If Pritzker immediately signs the repeal bill, there could be major implications for Chicago Public Schools’ planned reopening, which began Monday for special education and pre-Kindergarten students and is scheduled for Feb. 1 for other K-8 students. A Pritzker spokeswoman did not respond to requests for comment last week on whether he plans to sign it.

In an impassioned speech before the vote, Sen. Celina Villanueva, D-Chicago, a CPS graduate said “this is about equity” in a district that has many schools with more than 30 kids in a classroom.

“It is infuriating to have people say that CTU doesn’t have a right to bargain over classroom sizes, and I beg each and every one of you to think about this: when you were in elementary school … how many people were in your classrooms?” Villanueva said.

But Sen. Dale Righter, R-Mattoon, urged a no vote on the repeal, saying, “I’ve seen the prolific nature with regards to tendencies of the Chicago Teachers Union to strike before the 1995 law came into place. … There’s not another school district in the state that chose to go on strike more often than the Chicago Teachers Union.”

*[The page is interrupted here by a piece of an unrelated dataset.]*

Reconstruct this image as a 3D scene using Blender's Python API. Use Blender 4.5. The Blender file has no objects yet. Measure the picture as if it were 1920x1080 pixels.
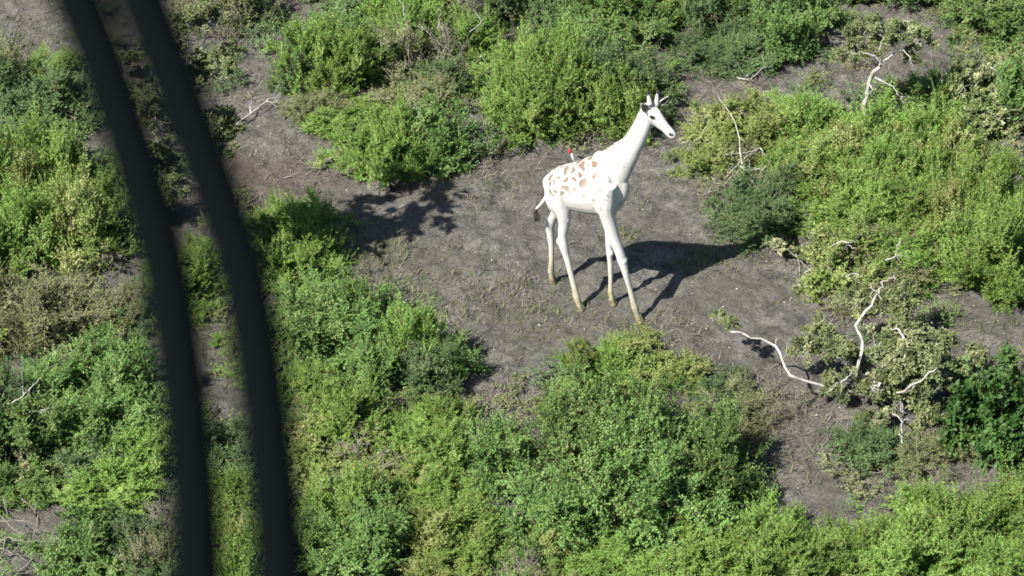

Section 4.5 of the Illinois Educational Labor Relations Act, passed in 1995, limits the bargaining power of the CTU — and other unions that represent school support staff at Chicago Public Schools — to bread-and-butter labor issues such as pay and benefits. The law does not apply to unions representing workers in other school districts in Illinois.

It allows CPS to avoid negotiations over several school-related topics such as class sizes, staff assignments, charter schools, subcontracting, layoffs, and the length of the school day and year.

Section 4.5 was cited last month by the Illinois Educational Labor Relations Board as a key reason why an injunction sought by the CTU to stop CPS from resuming in-person classes could not be granted. The issues the union wanted to negotiate over, the board said, weren’t mandatory subjects of bargaining under Section 4.5 — so it wasn’t clear the CTU’s accusation that CPS violated labor law by failing to negotiate was valid.

Union officials lobbied for years to repeal the law — city officials came out strongly against the change.

Mayor Lori Lightfoot last week said a repeal “at this critical time would impair our efforts to reopen Chicago Public Schools and jeopardize our fiscal and educational gains.”

SEIU Local 73, the union that represents 7,500 school support staff, strongly supported the repeal, as did Chicago Federation of Labor President Bob Reiter and Illinois AFL-CIO President Tim Drea. The Chicago Federation of Labor has an ownership stake in Sun-Times Media.